> [INPUT RECORDS]

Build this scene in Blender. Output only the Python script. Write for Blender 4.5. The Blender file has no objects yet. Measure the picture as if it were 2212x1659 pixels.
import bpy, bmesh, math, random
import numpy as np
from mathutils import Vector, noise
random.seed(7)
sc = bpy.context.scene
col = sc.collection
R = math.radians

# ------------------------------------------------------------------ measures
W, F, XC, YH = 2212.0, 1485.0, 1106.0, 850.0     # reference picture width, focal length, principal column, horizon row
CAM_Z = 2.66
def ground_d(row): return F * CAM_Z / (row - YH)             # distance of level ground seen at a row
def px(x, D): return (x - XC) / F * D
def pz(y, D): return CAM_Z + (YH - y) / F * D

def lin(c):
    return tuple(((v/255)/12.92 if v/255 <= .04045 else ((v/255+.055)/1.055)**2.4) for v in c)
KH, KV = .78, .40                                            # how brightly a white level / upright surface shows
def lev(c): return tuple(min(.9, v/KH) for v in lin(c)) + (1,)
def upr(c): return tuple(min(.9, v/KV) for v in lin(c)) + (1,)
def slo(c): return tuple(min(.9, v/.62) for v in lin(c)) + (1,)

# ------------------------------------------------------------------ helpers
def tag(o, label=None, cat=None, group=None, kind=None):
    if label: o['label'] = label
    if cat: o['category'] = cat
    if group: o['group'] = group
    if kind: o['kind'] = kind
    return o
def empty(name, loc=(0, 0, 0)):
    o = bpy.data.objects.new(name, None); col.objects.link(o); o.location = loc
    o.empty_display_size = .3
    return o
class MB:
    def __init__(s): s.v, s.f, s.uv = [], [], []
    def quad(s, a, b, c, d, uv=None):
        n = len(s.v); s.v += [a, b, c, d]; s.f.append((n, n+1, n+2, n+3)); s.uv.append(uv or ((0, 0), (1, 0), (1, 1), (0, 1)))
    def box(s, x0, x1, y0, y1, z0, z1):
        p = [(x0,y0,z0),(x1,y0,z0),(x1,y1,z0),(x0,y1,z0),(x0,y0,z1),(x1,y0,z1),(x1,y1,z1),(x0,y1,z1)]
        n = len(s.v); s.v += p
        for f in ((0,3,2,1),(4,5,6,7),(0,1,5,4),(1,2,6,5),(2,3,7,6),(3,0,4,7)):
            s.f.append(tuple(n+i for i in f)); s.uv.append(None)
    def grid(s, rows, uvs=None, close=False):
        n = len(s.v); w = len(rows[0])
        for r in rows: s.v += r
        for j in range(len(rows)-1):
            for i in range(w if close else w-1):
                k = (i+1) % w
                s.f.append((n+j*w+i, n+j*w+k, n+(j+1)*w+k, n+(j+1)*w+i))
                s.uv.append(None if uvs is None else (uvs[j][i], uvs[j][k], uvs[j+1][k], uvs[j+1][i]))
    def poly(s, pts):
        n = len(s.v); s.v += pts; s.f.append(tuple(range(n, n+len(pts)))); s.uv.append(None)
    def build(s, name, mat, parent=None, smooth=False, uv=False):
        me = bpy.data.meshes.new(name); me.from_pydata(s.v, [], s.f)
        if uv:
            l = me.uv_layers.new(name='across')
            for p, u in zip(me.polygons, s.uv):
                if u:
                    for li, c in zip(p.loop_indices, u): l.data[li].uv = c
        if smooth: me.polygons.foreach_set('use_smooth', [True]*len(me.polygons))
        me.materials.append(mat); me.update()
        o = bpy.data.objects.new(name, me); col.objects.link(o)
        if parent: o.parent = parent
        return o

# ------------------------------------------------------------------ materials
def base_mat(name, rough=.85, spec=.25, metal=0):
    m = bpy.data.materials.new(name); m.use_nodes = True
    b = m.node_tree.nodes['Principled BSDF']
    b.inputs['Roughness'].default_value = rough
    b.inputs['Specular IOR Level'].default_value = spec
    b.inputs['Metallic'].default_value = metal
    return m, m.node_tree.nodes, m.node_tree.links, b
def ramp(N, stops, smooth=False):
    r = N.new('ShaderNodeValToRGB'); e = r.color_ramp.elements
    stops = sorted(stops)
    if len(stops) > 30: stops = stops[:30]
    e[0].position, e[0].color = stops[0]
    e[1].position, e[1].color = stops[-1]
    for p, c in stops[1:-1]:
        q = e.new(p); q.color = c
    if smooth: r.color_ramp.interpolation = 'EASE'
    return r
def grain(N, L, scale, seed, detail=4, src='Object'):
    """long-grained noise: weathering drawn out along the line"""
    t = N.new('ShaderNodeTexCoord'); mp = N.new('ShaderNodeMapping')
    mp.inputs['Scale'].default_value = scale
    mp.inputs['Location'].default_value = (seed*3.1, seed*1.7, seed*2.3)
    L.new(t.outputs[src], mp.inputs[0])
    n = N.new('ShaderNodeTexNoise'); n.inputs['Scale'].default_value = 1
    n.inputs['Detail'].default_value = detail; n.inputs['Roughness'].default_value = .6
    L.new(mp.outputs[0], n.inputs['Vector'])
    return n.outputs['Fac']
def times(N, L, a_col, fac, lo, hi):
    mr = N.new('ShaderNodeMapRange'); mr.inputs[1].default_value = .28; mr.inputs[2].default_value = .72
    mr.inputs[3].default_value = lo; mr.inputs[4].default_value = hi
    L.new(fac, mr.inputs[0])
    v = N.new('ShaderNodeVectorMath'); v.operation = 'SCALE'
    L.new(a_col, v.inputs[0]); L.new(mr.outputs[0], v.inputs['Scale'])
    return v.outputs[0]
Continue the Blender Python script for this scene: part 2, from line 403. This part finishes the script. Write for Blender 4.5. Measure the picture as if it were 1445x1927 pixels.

> [GIVEN INSTRUCTION] Every entry needs to be retyped exactly.

> [EXPECTED OUTPUT]
Build this scene in Blender. Output only the Python script. Write for Blender 4.5. The Blender file has no objects yet. Measure the picture as if it were 2212x1659 pixels.
import bpy, bmesh, math, random
import numpy as np
from mathutils import Vector, noise
random.seed(7)
sc = bpy.context.scene
col = sc.collection
R = math.radians

# ------------------------------------------------------------------ measures
W, F, XC, YH = 2212.0, 1485.0, 1106.0, 850.0     # reference picture width, focal length, principal column, horizon row
CAM_Z = 2.66
def ground_d(row): return F * CAM_Z / (row - YH)             # distance of level ground seen at a row
def px(x, D): return (x - XC) / F * D
def pz(y, D): return CAM_Z + (YH - y) / F * D

def lin(c):
    return tuple(((v/255)/12.92 if v/255 <= .04045 else ((v/255+.055)/1.055)**2.4) for v in c)
KH, KV = .78, .40                                            # how brightly a white level / upright surface shows
def lev(c): return tuple(min(.9, v/KH) for v in lin(c)) + (1,)
def upr(c): return tuple(min(.9, v/KV) for v in lin(c)) + (1,)
def slo(c): return tuple(min(.9, v/.62) for v in lin(c)) + (1,)

# ------------------------------------------------------------------ helpers
def tag(o, label=None, cat=None, group=None, kind=None):
    if label: o['label'] = label
    if cat: o['category'] = cat
    if group: o['group'] = group
    if kind: o['kind'] = kind
    return o
def empty(name, loc=(0, 0, 0)):
    o = bpy.data.objects.new(name, None); col.objects.link(o); o.location = loc
    o.empty_display_size = .3
    return o
class MB:
    def __init__(s): s.v, s.f, s.uv = [], [], []
    def quad(s, a, b, c, d, uv=None):
        n = len(s.v); s.v += [a, b, c, d]; s.f.append((n, n+1, n+2, n+3)); s.uv.append(uv or ((0, 0), (1, 0), (1, 1), (0, 1)))
    def box(s, x0, x1, y0, y1, z0, z1):
        p = [(x0,y0,z0),(x1,y0,z0),(x1,y1,z0),(x0,y1,z0),(x0,y0,z1),(x1,y0,z1),(x1,y1,z1),(x0,y1,z1)]
        n = len(s.v); s.v += p
        for f in ((0,3,2,1),(4,5,6,7),(0,1,5,4),(1,2,6,5),(2,3,7,6),(3,0,4,7)):
            s.f.append(tuple(n+i for i in f)); s.uv.append(None)
    def grid(s, rows, uvs=None, close=False):
        n = len(s.v); w = len(rows[0])
        for r in rows: s.v += r
        for j in range(len(rows)-1):
            for i in range(w if close else w-1):
                k = (i+1) % w
                s.f.append((n+j*w+i, n+j*w+k, n+(j+1)*w+k, n+(j+1)*w+i))
                s.uv.append(None if uvs is None else (uvs[j][i], uvs[j][k], uvs[j+1][k], uvs[j+1][i]))
    def poly(s, pts):
        n = len(s.v); s.v += pts; s.f.append(tuple(range(n, n+len(pts)))); s.uv.append(None)
    def build(s, name, mat, parent=None, smooth=False, uv=False):
        me = bpy.data.meshes.new(name); me.from_pydata(s.v, [], s.f)
        if uv:
            l = me.uv_layers.new(name='across')
            for p, u in zip(me.polygons, s.uv):
                if u:
                    for li, c in zip(p.loop_indices, u): l.data[li].uv = c
        if smooth: me.polygons.foreach_set('use_smooth', [True]*len(me.polygons))
        me.materials.append(mat); me.update()
        o = bpy.data.objects.new(name, me); col.objects.link(o)
        if parent: o.parent = parent
        return o

# ------------------------------------------------------------------ materials
def base_mat(name, rough=.85, spec=.25, metal=0):
    m = bpy.data.materials.new(name); m.use_nodes = True
    b = m.node_tree.nodes['Principled BSDF']
    b.inputs['Roughness'].default_value = rough
    b.inputs['Specular IOR Level'].default_value = spec
    b.inputs['Metallic'].default_value = metal
    return m, m.node_tree.nodes, m.node_tree.links, b
def ramp(N, stops, smooth=False):
    r = N.new('ShaderNodeValToRGB'); e = r.color_ramp.elements
    stops = sorted(stops)
    if len(stops) > 30: stops = stops[:30]
    e[0].position, e[0].color = stops[0]
    e[1].position, e[1].color = stops[-1]
    for p, c in stops[1:-1]:
        q = e.new(p); q.color = c
    if smooth: r.color_ramp.interpolation = 'EASE'
    return r
def grain(N, L, scale, seed, detail=4, src='Object'):
    """long-grained noise: weathering drawn out along the line"""
    t = N.new('ShaderNodeTexCoord'); mp = N.new('ShaderNodeMapping')
    mp.inputs['Scale'].default_value = scale
    mp.inputs['Location'].default_value = (seed*3.1, seed*1.7, seed*2.3)
    L.new(t.outputs[src], mp.inputs[0])
    n = N.new('ShaderNodeTexNoise'); n.inputs['Scale'].default_value = 1
    n.inputs['Detail'].default_value = detail; n.inputs['Roughness'].default_value = .6
    L.new(mp.outputs[0], n.inputs['Vector'])
    return n.outputs['Fac']
def times(N, L, a_col, fac, lo, hi):
    mr = N.new('ShaderNodeMapRange'); mr.inputs[1].default_value = .28; mr.inputs[2].default_value = .72
    mr.inputs[3].default_value = lo; mr.inputs[4].default_value = hi
    L.new(fac, mr.inputs[0])
    v = N.new('ShaderNodeVectorMath'); v.operation = 'SCALE'
    L.new(a_col, v.inputs[0]); L.new(mr.outputs[0], v.inputs['Scale'])
    return v.outputs[0]
Continue the Blender Python script for this scene: part 2, from line 403. This part finishes the script. Write for Blender 4.5. Measure the picture as if it were 1445x1927 pixels.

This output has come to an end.